Is jDeploy right for every project? No. If you want to distribute your app in the Mac app store, you can’t do it the jDeploy way. You need to bundle everything, including the JVM, inside your app bundle, and you need to sign it using an Apple Developer certificate. In some cases, even if you’re not deploying to the app store, you may prefer the more conventional approach of code-signing and notarizing your app. It is a hassle to jump through those hoops, and you’ll never get those hours of fighting with Apple’s certificates back, but if the app is a major commercial app, it might still be worth it. But for the rest of the apps - for the simple little utilities you develop to make peoples’ lives better, or for your own internal development tools, or just about anything else you want to distribute to your desktop users, jDeploy is a good choice.
Share your own stories
The goal of this newsletter is to build a place for Java desktop developers to come together, and talk about ways to make Java more compelling for desktop development.
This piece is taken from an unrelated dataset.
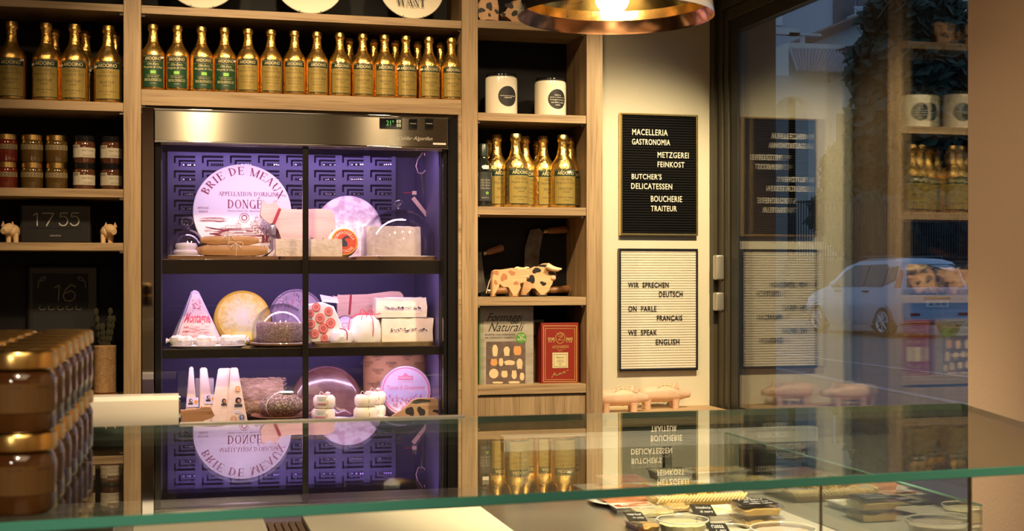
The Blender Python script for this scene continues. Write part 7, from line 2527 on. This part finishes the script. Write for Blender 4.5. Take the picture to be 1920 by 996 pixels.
for s in (1, -1):
    for nm, pts in (('rear_side_window', [(.62, 1.0), (1.20, 1.0), (1.20, 1.43), (.75, 1.44), (.62, 1.36)]), ('front_side_window', [(1.26, 1.0), (2.45, .98), (2.12, 1.30), (1.80, 1.42), (1.26, 1.43)]), ('quarter_window', [(.28, 1.14), (.56, 1.04), (.56, 1.38), (.34, 1.40)])):
        b = MB(); P0 = [side_pt(x, z, s, .03) for x, z in pts]; P1 = [side_pt(x, z, s, -.02) for x, z in pts]; b.loft([P1, P0]); b.build(nm, CGL, body, smooth=False)
    for x in (1.08, 2.05):
        b = MB(); P0 = side_pt(x, .90, s, .018); P1 = side_pt(x + .2, .90, s, .018); b.tube([P0, (P0 + P1) / 2 + (P0 - carp(x, 0, .9)).normalized() * .012, P1], .018, 8); b.build('door_handle', mat('handle_dark', (.10, .08, .06), rough=.4), body)
    b = MB(); m_ = side_pt(2.32, 1.03, s, .09); b.ball(m_, .05, .09, .07, seg=14, rings=8); b.build('wing_mirror', PAINT, body)
    b = MB(); P0 = [side_pt(x, z, s, .012) for x, z in ((.10, .98), (.24, .98), (.26, 1.34), (.16, 1.30))]; P1 = [side_pt(x, z, s, -.03) for x, z in ((.10, .98), (.24, .98), (.26, 1.34), (.16, 1.30))]; b.loft([P1, P0]); b.build('tail_light', TAIL, body, smooth=False)
    b = MB(); b.tube([carp(x, s * .56, 1.58 + (.02 if 0 < i < 4 else -.02)) for i, x in enumerate((.55, .62, 1.1, 1.65, 1.78))], .014, 8); b.build('roof_rail', mat('rail_black', (.03, .03, .03), rough=.4), body)
    for x in (.62, 2.95):
        c = carp(x, s * .745, .30); ax = MC @ Vector((0, s, 0)); q = ax.to_track_quat('Z', 'Y').to_matrix()
        b = MB(); b.lathe([(.10, -.09), (.26, -.09), (.30, -.07), (.305, .02), (.29, .075), (.20, .085), (.20, -.09)], 30, c=c, M=q); w = b.build('wheel', TYRE, car)
        b = MB(); b.lathe([(0, .05), (.04, .055), (.05, .07), (.045, .08), (0, .082)], 20, c=c, M=q); b.lathe([(.17, .06), (.205, .088), (.198, .092), (.165, .066)], 28, c=c, M=q)
        for k in range(8):
            a = k * PI / 4; d = Vector((math.cos(a), math.sin(a), 0)); b.tube([c + q @ (d * .03 + Vector((0, 0, .07))), c + q @ (d * .19 + Vector((0, 0, .078)))], [.024, .015], 6)
        b.lathe([(0, .02), (.19, .02), (.19, .03), (0, .03)], 24, c=c, M=q, mi=1); b.build('rim', [RIM, TYRE], w)
        b = MB(); b.lathe([(.31, -.02), (.345, -.02), (.34, .074), (.31, .070)], 30, c=c, M=q)
        for v in list(b.bm.verts):
            if v.co.z < GZ + .31: v.co.z = max(v.co.z, GZ + .22)
        b.build('wheel_arch', mat('arch_dark', (.05, .05, .055), rough=.7), body)


def rear_pt(y, z, off=.01):
    xs = [(.42, 0), (.93, -.0), (.95, .0), (1.02, .055), (1.40, .155), (1.52, .29)]
    x = 0
    for (za, xa), (zc, xc) in zip(xs, xs[1:]):
        if za <= z <= zc: x = xa + (xc - xa) * (z - za) / (zc - za)
    return carp(x - off, y, z)


b = MB(); W_ = [(-.66, .99), (.66, .99), (.57, 1.40), (.50, 1.44), (-.50, 1.44), (-.57, 1.40)]; b.loft([[rear_pt(y, z, -.05) for y, z in W_], [rear_pt(y, z, .015) for y, z in W_]]); rw = b.build('rear_window', CGL, body, smooth=False)
b = MB(); b.tube([rear_pt(.0, 1.03, .03), rear_pt(.25, 1.08, .03), rear_pt(.42, 1.06, .03)], .009, 6); b.build('wiper', TYRE, rw)
b = MB(); W_ = [(-.26, .60), (.26, .60), (.26, .72), (-.26, .72)]; b.loft([[rear_pt(y, z, -.01) for y, z in W_], [rear_pt(y, z, .012) for y, z in W_]]); npl = b.build('number_plate', mat('plate_white', (.62, .64, .68), rough=.4), body, smooth=False)
b = MB(); put_text(b, 'EW 455 XA', lambda y, z: rear_pt(-y, z, .016), -.20, .20, .625, .695); b.build('plate_lettering', INK, npl, smooth=False)
b = MB(); W_ = [(-.74, .34), (.74, .34), (.76, .50), (.72, .53), (-.72, .53), (-.76, .50)]; b.loft([[carp(.10, y, z) for y, z in W_], [carp(-.06, y * .97, z) for y, z in W_]]); bmesh.ops.bevel(b.bm, geom=b.bm.edges[:], offset=.02, segments=2, affect='EDGES'); bp_ = b.build('rear_bumper', PAINT, body)
for s in (1, -1):
    b = MB(); b.loft([[carp(-.05, s * y, z) for y, z in ((.45, .44), (.66, .44), (.66, .49), (.45, .49))], [carp(-.075, s * y, z) for y, z in ((.45, .44), (.66, .44), (.66, .49), (.45, .49))]]); b.build('fog_light', TAIL, bp_, smooth=False)
b = MB(); b.lathe([(0, 0), (.045, 0), (.045, .012), (0, .014)], 20, c=rear_pt(0, .86, .0), M=(MC @ Vector((1, 0, 0))).to_track_quat('Z', 'Y').to_matrix()); b.build('round_badge', RIM, body)
b = MB(); b.tube([rear_pt(-.3, .78, .012), rear_pt(.3, .78, .012)], .022, 8); b.build('boot_handle', mat('handle_dark', (.10, .08, .06)), body)

# low dark wall with hedge behind the car
Yf = 34.0
b = MB(); xa, xb = X_(1480, Yf), X_(1990, Yf); b.box(xa, xb, Yf, Yf + .3, GZ, Z_(1700, 492, Yf)); b.box(xa, xb, Yf - .05, Yf + .35, Z_(1700, 492, Yf), Z_(1700, 489, Yf)); tag(b.build('garden_wall', mat('dark_garden_wall', (.09, .085, .08), rough=.9), None, origin=((xa + xb) / 2, Yf, GZ)), 'low dark garden wall across the street behind the parked car', 'wall')
b = MB(); zt = Z_(1700, 378, Yf); zb_ = Z_(1700, 490, Yf)
for k in range(110):
    x = xa + (xb - xa) * k / 110; b.box(x, x + .03, Yf + .1, Yf + .13, zb_, zt)
for z in (zb_ + .1, zt - .08): b.box(xa, xb, Yf + .09, Yf + .14, z, z + .04)
tag(b.build('metal_fence', mat('fence_black', (.02, .02, .022), rough=.6), None, origin=((xa + xb) / 2, Yf, zb_)), 'black railing fence on top of the low dark garden wall', 'fence')


def leafy(name, label, cat, px, Y, base_py, lumps, n, col, leaf, sd):
    R_ = random.Random(sd)
    x0 = X_(px, Y)
    base = Vector((x0, Y, GZ))
    t = thing(name, label, cat, base)
    b = MB(); b.tube([base, base + Vector((.05, 0, 1.5)), base + Vector((0, .1, 3.5))], [.22, .16, .08], 8); b.build('trunk', mat('bark', (.06, .045, .035), rough=.9), t)
    b = MB()
    for (lx, ly, rx, rz) in lumps:
        c = at(lx, ly, Y); s = depth(lx, Y) / F
        b.ball((c.x, c.y + .4, c.z), rx * s * .86, rx * s * .75, rz * s * .86, seg=14, rings=9, jit=.25, sd=sd)
        for k in range(n):
            a, u = R_.random() * 2 * PI, R_.uniform(-1, 1); q = math.sqrt(1 - u * u); rr = R_.uniform(.82, 1.12)
            p = Vector((c.x + rx * s * rr * q * math.cos(a), c.y + .4 + rx * s * .8 * rr * q * math.sin(a), c.z + rz * s * rr * u)); sz = leaf * R_.uniform(.6, 1.4)
            d1 = Vector((R_.uniform(-1, 1), R_.uniform(-1, 1), R_.uniform(-.6, 1))).normalized() * sz; d2 = d1.orthogonal().normalized() * sz * .5
            b.polys([p - d1 * .5, p + d2, p + d1, p - d2], [(0, 1, 2, 3)], 1)
    f = b.build('foliage', [mat('foliage_dark', (.012, .020, .012), rough=.9), mat(*col)], t, smooth=False)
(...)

I write a mix of historical articles on Java-related topics, and technical tutorials on things desktop-related. I try to publish a new article weekly. If you want to be notified of new posts as they happen, remember to subscribe.
Also, please share your own code-signing war stories in the comments. I’m always happy to hear about how code-signing has ruined the lives of other devs. Makes me feel less “alone” in the world :)
For not-for-profit entities that maintain open source tools, signing is impossible. To be able to get a signing cert you need to be "listed" and that can't be as an "autonomous workers collective" - you have to have a Lord whose identity can be verified. Not happening. "We don't have a Lord, we have a rotating leader whose decisions are ratified by a bi-weekly meeting with a simply majority...".
So there it has rested for years - we have to explain to users how to bypass Apple's ever more complex system or walls and moats just so they can run an inoffensive, free, CAD tool.